La prima è che riconosce la legittimità dei processi politici e la sovranità nazionale delle nuove democrazie latinoamericane. La seconda è l’ammissione che gli Stati Uniti nel passato, anche molto prossimo, hanno effettivamente tentato di influenzare, quando non sono direttamente intervenuti, proprio per manovrare quei processi politici di rinnovamento avviati. Si riferiva, implicitamente, alle responsabilità degli USA nel fallito colpo di stato contro Chavez in Venezuela nel 2002 e al ruolo dell’ex Ambasciatore americano Golberg in Bolivia, già capo della commissione statunitense a Pristina, in Kosovo, e implicato nella creazione delle condizioni per la secessione del Kosovo dalla Serbia, accusato da Morales di sostenere le spinte secessioniste delle province orientali e per questo dichiarato persona non grata nel 2008.

Il nuovo corso nelle relazioni con Venezuela è stato rappresentato dalla ormai storica stretta di mano tra i due protagonisti e dall’omaggio ad Obama del libro ‘Le vene aperte dell’America Latina’ (tra l’altro balzato al 2° posto nelle vendite mondiali dopo il gesto di Chavez, ndr); le relazioni più trasparenti con la Bolivia sono state impostate a partire dalla discussione per nomina di un nuovo ambasciatore. Tale atteggiamento aperto  è poi stato confermato anche dalle dichiarazioni di Jimmy Carter, ex Presidente USA e Premio Nobel per la Pace nel 2002, che, durante un recente viaggio in Bolivia, ha affermato di essere sicuro che “gli Stati Uniti si opporranno assolutamente a qualsiasi movimento separatista in Bolivia” e di essere fiducioso che tra i due paesi presto verranno ristabilite relazioni diplomatiche.

Tutto politically correct, insomma. Ma a chi pensa che dietro i grandi sorrisi ci sia effettivamente un grande accordo occorre ricordare che, per usare una metafora calcistica, i protagonisti di questa storia stanno ‘facendo melina’. Nessuno fino ad ora ha interesse a prendere l’iniziativa. Obama sa bene che nei prossimi mesi non potrà dedicare grande attenzione ai suoi vicini, impegnato com’è con la devastante crisi economica interna e con tutti i fronti di guerra aperti da Bush dai quali diventa sempre più difficile disimpegnarsi; ma è cosciente che il tema delle risorse naturali e dei mercati si fa sempre più urgente.

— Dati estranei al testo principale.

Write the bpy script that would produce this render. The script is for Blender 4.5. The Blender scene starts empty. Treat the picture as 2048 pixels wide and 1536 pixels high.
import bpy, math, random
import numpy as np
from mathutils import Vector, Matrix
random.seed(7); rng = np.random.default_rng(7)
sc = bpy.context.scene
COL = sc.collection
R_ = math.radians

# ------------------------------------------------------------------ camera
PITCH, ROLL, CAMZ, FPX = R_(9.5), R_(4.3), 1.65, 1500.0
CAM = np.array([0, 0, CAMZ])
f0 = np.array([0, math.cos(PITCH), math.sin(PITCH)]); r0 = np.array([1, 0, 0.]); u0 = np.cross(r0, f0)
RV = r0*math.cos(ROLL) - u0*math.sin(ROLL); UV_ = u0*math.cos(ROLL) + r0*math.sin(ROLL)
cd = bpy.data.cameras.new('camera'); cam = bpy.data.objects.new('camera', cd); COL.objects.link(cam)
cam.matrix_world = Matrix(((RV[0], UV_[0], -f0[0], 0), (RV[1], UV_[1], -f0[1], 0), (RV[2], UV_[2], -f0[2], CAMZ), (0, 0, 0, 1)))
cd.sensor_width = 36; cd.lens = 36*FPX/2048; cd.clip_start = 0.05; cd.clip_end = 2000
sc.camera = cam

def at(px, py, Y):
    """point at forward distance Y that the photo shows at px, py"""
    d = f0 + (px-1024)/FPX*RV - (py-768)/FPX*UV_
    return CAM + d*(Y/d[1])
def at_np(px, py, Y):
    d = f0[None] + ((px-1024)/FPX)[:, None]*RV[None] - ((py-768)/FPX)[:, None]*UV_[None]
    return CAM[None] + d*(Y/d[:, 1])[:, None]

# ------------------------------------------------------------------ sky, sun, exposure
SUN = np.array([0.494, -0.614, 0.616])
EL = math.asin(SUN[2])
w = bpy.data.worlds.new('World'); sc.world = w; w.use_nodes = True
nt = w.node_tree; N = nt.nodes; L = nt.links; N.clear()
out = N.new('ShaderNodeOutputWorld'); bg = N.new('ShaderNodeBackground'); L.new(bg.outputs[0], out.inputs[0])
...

Gli stati sudamericani, apparentemente forti ed uniti in questo momento, hanno ancora grande bisogno di tempo per lavorare ad una effettiva integrazione regionale (la questione degli accordi commerciali con la UE e di Trattati di Libero Commercio con gli USA negoziati in maniera bilaterale dimostrano la fragilità del continente) per poter davvero presentarsi ad un tavolo di trattative con un peso politico condiviso e forte e non solo come serbatoio di energia e materie prime per i ‘grandi’ del pianeta.

Le reali decisioni politiche sulle nuove relazioni tra USA e gli stati del continente sono di nuovo rimandate.